Hay muchas cosas en las ceremonias que tienen que ver con la religión cristiana, aunque no es ningún secreto que los mayas supieron disfrazar sus creencias con fórmulas cristianas a fin de que no los castigaran los frailes. “Sí le pedimos a Dios, pero también a los señores del monte, a los yuntsilo’ob, a los balames, a los que viven en los cuatro puntos cardinales y les ofrendamos a los aluxes que cuidan las milpas”, explica el j’men.

En la ceremonia del cha’acha’ak, como la que preside don Hipólito, se mezclan la fe ancestral de los mayas y las fórmulas del catolicismo. Al pie del altar, por ejemplo, donde se colocan las viandas que previamente se prepararon y cocieron bajo tierra (pib), hay cuatro niños amarrados cada uno mirando a una dirección: norte, sur, este y oeste. Los pequeños se encargan de personificar a los sapos e imitan su croar. Presidiendo el altar, de palos y ramas y amarrado con bejucos (no se pueden usar clavos) hay una especie de cruz que lo mismo puede representar el ya’axche (la ceiba sagrada) que el madero en que murió Jesucristo. La comida debe ser preparada por los hombres, aunque a las mujeres se les permite alguna participación previa. Durante el desarrollo de la ceremonia, las mujeres permanecen a cierta distancia del altar.

A unos metros del altar hay un personaje determinante, se le llama J-Kon k’uj y está armado con una espada y un rifle ambos de rústica confección en madera y lleva un calabazo. Cada determinado tiempo este personaje imita con el rifle un disparo al aire –el objetivo es darles a las nubes cargadas de agua para que se desfonden y caiga la lluvia- o lanza mandobles con su espada, imitando el rayo, o rocía por encima de sus hombros el agua que contiene el calabazo imitando la lluvia o sopla en la boca del calabazo imitando el silbido del viento.

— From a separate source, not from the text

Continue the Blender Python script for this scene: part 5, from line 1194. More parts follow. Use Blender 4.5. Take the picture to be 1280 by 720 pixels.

Casi a punto de terminar la ceremonia, don Hipólito se acerca al j-Kon k’uj con una jícara de agua y lo rocía. La razón, explica el sacerdote, es que debe evitar que el hombre que hace del personaje cargue un mal viento porque puede enfermarse e inclusive morir.

Hechas las ofrendas y rogativas, que incluyen un pan de 13 capas –un número sagrado- relleno de pepita y horneado junto con las aves bajo tierra, se reparte la comida entre todos los asistentes y suele suceder que, mientras están comiendo, se nubla el cielo y cae la lluvia.

La experiencia de don Hipólito no es única. La explicación de los aprendizajes en sueños o mediante misteriosas apariciones es recurrente entre los sacerdotes y curanderos mayas. Algunos refieren que en alguna ocasión, mientras se hallaban en el monte, un hombre blanco, alto y de barbas, vestido con  largo, albo traje, se les apareció y les infundió la ciencia de curar con yerbas.

Lo que es cierto, sea que usted crea o no lo que estas personas refieren con absoluta seriedad, es que los mayas de ayer y de hoy tienen un profundo respeto por la naturaleza y los bienes que les proporciona. Antes de tumbar un monte para su milpa, piden permiso a sus guardianes, si van a cosechar, les rinden tributo de gratitud, no tiran un árbol sin antes desagraviar a las deidades del monte. Se puede decir que los ancestros de los mayas de hoy fueron precursores de los movimientos ecológicos y eso por una buena razón: del monte provenían todos sus alimentos.